What is Linux Boot Process?
The Linux boot process is a fascinating journey that takes place every time you power on your system. In this guide, we’ll walk through the entire process step-by-step—from the moment you press the power button until you see the login prompt. We’ll cover which scripts run, which configuration files are read (and in what order), and how it all comes together. While the basics apply to most Linux distributions, some details might be specific to Red Hat-based systems.
An operating system (OS) is like the backstage crew of a theater production—it manages the computer’s resources, coordinates hardware like your keyboard and mouse, and provides a foundation for other software to run smoothly. In Linux, the boot process goes through six key stages to bring your system to life.
1. BIOS Initialization
The BIOS, or Basic Input/Output System, is a small but essential program built into your computer. It’s the first thing that kicks into action when you power on your machine. The BIOS performs a quick health check on your hardware, known as POST (Power-On Self-Test), to make sure everything’s working properly.
Once POST is complete, the BIOS searches for a device to boot from. You can customize the order it follows—like choosing whether it should check a USB drive, hard drive, CD/DVD, or even a network connection first.
When the BIOS finds a bootable device, it looks for a special area called the boot sector. This sector contains the instructions needed to start the operating system and get your computer up and running.
2. The Master Boot Record(MBR)
The Master Boot Record (MBR) is a small but essential part of your computer’s startup process. It’s located in the first sector of your bootable disk, usually something like /dev/sda or /dev/hda, depending on the hardware.
The MBR’s job is to find and launch the bootloader—commonly GRUB (GRand Unified Bootloader), or in much older systems, LILO. Without the MBR, your operating system wouldn’t know how to start.
3. GRUB
GRUB, or the GNU GRand Unified Bootloader, is the most common boot loader you’ll encounter on modern Linux systems. It’s the first thing you’ll see when your computer starts up — a simple menu that lets you choose how you want to boot your system.
If you have multiple kernel versions installed, you can use the arrow keys to pick the one you want to use. By default, GRUB automatically selects the latest kernel version.
When the GRUB menu appears, it will wait a few seconds to give you a chance to make a selection.

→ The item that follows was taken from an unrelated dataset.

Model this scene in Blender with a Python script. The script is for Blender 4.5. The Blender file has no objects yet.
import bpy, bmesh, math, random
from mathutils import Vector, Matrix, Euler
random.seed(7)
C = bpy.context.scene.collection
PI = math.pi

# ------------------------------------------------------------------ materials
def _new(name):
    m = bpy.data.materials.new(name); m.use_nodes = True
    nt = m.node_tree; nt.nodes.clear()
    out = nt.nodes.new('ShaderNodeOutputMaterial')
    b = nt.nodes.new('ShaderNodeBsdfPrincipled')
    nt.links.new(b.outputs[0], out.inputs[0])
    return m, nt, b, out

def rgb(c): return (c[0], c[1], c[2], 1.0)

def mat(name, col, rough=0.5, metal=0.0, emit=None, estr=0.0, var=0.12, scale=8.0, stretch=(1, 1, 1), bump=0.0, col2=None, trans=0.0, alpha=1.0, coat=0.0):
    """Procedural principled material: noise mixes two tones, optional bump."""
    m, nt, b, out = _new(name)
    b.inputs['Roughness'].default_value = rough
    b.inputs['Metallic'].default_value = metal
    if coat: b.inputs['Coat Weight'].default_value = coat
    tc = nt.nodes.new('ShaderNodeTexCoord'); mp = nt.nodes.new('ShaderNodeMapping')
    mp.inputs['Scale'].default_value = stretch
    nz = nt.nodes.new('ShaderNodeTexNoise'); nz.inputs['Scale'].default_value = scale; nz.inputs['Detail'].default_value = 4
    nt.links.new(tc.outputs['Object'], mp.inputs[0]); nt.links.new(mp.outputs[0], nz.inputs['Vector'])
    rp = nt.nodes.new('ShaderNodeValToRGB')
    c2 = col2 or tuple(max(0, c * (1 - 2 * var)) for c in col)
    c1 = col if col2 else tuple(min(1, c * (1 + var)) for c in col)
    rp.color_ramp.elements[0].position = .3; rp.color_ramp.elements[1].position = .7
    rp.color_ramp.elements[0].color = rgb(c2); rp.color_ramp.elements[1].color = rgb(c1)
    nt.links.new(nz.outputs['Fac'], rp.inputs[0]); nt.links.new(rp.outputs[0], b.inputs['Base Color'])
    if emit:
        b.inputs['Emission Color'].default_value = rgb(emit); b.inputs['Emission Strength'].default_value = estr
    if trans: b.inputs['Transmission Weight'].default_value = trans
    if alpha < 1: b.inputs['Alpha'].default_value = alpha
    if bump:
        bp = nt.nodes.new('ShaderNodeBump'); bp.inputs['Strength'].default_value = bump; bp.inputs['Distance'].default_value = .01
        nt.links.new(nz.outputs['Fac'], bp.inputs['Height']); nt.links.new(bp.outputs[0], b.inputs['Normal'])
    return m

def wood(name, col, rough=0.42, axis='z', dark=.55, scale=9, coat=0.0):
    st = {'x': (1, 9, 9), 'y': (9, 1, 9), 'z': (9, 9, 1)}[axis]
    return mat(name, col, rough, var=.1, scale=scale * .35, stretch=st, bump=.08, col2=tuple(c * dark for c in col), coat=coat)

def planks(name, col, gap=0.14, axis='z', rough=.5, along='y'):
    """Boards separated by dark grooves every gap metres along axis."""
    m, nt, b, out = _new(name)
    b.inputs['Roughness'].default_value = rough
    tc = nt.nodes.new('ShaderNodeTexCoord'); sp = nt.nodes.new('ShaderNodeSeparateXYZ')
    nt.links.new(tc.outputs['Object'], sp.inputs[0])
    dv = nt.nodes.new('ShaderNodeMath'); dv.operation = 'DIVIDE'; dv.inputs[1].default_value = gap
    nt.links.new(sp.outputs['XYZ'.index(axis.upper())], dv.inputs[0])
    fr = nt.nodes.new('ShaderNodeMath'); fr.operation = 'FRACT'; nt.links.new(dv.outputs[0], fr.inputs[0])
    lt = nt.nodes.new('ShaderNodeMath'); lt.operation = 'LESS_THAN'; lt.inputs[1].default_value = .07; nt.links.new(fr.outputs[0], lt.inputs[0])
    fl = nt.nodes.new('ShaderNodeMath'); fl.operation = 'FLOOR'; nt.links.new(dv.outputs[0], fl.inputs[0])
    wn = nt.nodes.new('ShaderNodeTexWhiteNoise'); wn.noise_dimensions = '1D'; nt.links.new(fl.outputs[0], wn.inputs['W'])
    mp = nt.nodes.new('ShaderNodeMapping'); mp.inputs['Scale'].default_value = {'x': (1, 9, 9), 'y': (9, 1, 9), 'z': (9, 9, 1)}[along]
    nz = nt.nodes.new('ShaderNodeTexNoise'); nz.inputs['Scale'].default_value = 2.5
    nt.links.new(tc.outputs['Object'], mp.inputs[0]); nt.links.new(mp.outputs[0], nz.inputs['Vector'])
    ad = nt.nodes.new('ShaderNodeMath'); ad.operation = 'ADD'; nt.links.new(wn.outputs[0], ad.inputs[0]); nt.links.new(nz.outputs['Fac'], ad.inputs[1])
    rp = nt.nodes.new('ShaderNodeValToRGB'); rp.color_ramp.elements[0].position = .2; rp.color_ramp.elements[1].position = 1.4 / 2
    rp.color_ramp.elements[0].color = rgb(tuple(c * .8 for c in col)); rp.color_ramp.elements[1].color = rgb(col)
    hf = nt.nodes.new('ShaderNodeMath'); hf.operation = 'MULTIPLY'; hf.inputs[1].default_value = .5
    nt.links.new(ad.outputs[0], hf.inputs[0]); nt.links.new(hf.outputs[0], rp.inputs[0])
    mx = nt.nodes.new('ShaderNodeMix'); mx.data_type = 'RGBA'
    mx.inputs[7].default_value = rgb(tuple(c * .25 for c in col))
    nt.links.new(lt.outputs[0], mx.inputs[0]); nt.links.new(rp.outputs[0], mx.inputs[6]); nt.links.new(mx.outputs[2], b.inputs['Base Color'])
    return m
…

If you don’t press anything, it will go ahead and load the default kernel.
The GRUB configuration file is usually found at /boot/grub/grub.conf or /etc/grub.conf on most systems.
4. Kernel
The kernel is like the brain of any operating system, including Linux. It has full control over everything happening on your computer.
When you turn on your system, the kernel selected by GRUB (the boot loader) kicks into action by mounting the root file system, which is specified in the grub.conf file. Next, it runs the /sbin/init program — the very first process that starts, and you can always recognize it by its process ID (PID) of 1.
At this stage, the kernel uses a temporary file system called Initial RAM Disk (initrd) to get things going until it can mount the actual file system.
5. Init
The init process is the first program that the kernel starts when your computer boots up. It acts as the parent of all other processes and always has a Process ID (PID) of 1. This process runs continuously until the system is shut down. Its job is to manage the overall state of the system. The configuration settings for the init process are stored in the /etc/inittab file, which plays a key role in the system’s startup process.
6. Runlevel programs
Depending on your Linux distribution, you might notice different services starting up during boot. For instance, you might see a message like “starting sendmail… OK.”
These services are called runlevel programs, and they are launched from specific directories based on the system’s current run level. Each of the six runlevels mentioned earlier has its own dedicated directory.
Let’s discuss about runlevels.
Run level 0 – /etc/rc0.d/
Run level 1 – /etc/rc1.d/
Run level 2 – /etc/rc2.d/
Run level 3 – /etc/rc3.d/
Run level 4 – /etc/rc4.d/
Run level 5 – /etc/rc5.d/
Run level 6 – /etc/rc6.d/
0: Halt or shutdown the system
1: Single user mode
2: Multi-user mode, without networking
3: Full multi user mode, with NFS (typical for servers)
4: Officially not defined; Unused
5: Full multi user with NFS and graphics (typical for desktops)
6: RebootRun level 0 is matched by poweroff.target (and runlevel0.target is a symbolic link to poweroff.target).
Run level 1 is matched by rescue.target (and runlevel1.target is a symbolic link to rescue.target).
Run level 3 is emulated by multi-user.target (and runlevel3.target is a symbolic link to multi-user.target).
Run level 5 is emulated by graphical.target (and runlevel5.target is a symbolic link to graphical.target).
Run level 6 is emulated by reboot.target (and runlevel6.target is a symbolic link to reboot.target).
The location of these directories can vary depending on the Linux distribution you’re using.
If you check out the different runlevel directories, you’ll notice programs that begin with either “S” or “K.” The “S” programs are for startup, meaning they run when the system boots up, while the “K” programs are for shutdown, running when the system is shutting down.